Now, two New England groups have teamed up to keep the pressure on the community, eight months after that initial burst. The Capital Network (TCN), a Boston-based nonprofit that works to connect entrepreneurs with funding, and the Venture Capital Inclusion Lab at Brown University have put together a program they call the "Investment and Inclusion Series," designed as conversations, roughly every month, held over Zoom. Open to all, the conversations focus on different aspects of changing the startup investment landscape, which has historically benefited white men.

"I spent the summer talking to as many different investors and founders as I could," said Marie Meslin, TCN's executive director. "These conversations I kept having, certain topics kept coming up. Investors said, 'We don't know where entrepreneurs of color and women entrepreneurs are.' There was this idea of a pipeline problem. It was very clear to me that someone, somewhere, had said that, and people were repeating the same thing."

Banu Ozkazanc-Pan, director of the Venture Capital Inclusion Lab, puts it a little more bluntly: "Many will say, 'Hey, it's a pipeline problem.' And it really isn't."

Meslin, Ozkazanc-Pan and their teams put together the first in the Investment and Inclusion Series in late October and have kept the program going through 2021. The first conversation, which had about 80 in attendance, was aimed at debunking the "pipeline problem." TCN and the Venture Capital Inclusion Lab pulled in white investors who had successfully developed diverse portfolios to discuss their strategies, how they had built their networks and what underpinned their investment theses.

Subsequent programs in the series have focused on strategies for both VC firms and angel investors to diversify their investments, as well as on amplifying founders of color.

"There was a knee-jerk reaction. All of a sudden, people miraculously put together funds targeting particularly Black founders," Ozkazanc-Pan said. "Intentionality requires structural change, and until that happens, we're going to keep targeting the pipeline."
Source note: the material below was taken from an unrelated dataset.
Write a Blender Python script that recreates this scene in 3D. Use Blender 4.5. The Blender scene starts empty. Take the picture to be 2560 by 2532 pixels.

Meslin recognizes that this programming is, in some ways, a very early step toward long-term systemic change. But she hopes that by applying continued pressure, TCN can implore VCs to stick to the commitments to racial justice that they made last summer — and bring on new VCs as well. Next, she is looking for ways to keep investors accountable in their own organizations.

Ozkazanc-Pan similarly notes that plenty of public statements don't translate to real action — particularly, she says, in New England, where the myth of meritocracy runs deep. However, she also describes herself as a "hopeful person" by nature.

"It's frustrating, because we're incredibly resource-rich in New England in terms of money. The barriers in and around New England are related to the social imaginary: Some people just don't believe that there are enough minority entrepreneurs who are investable, so they end up not looking for them," she said. "The Capital Network is really leading the charge in having these difficult conversations that I think are necessary to make the kinds of changes we need."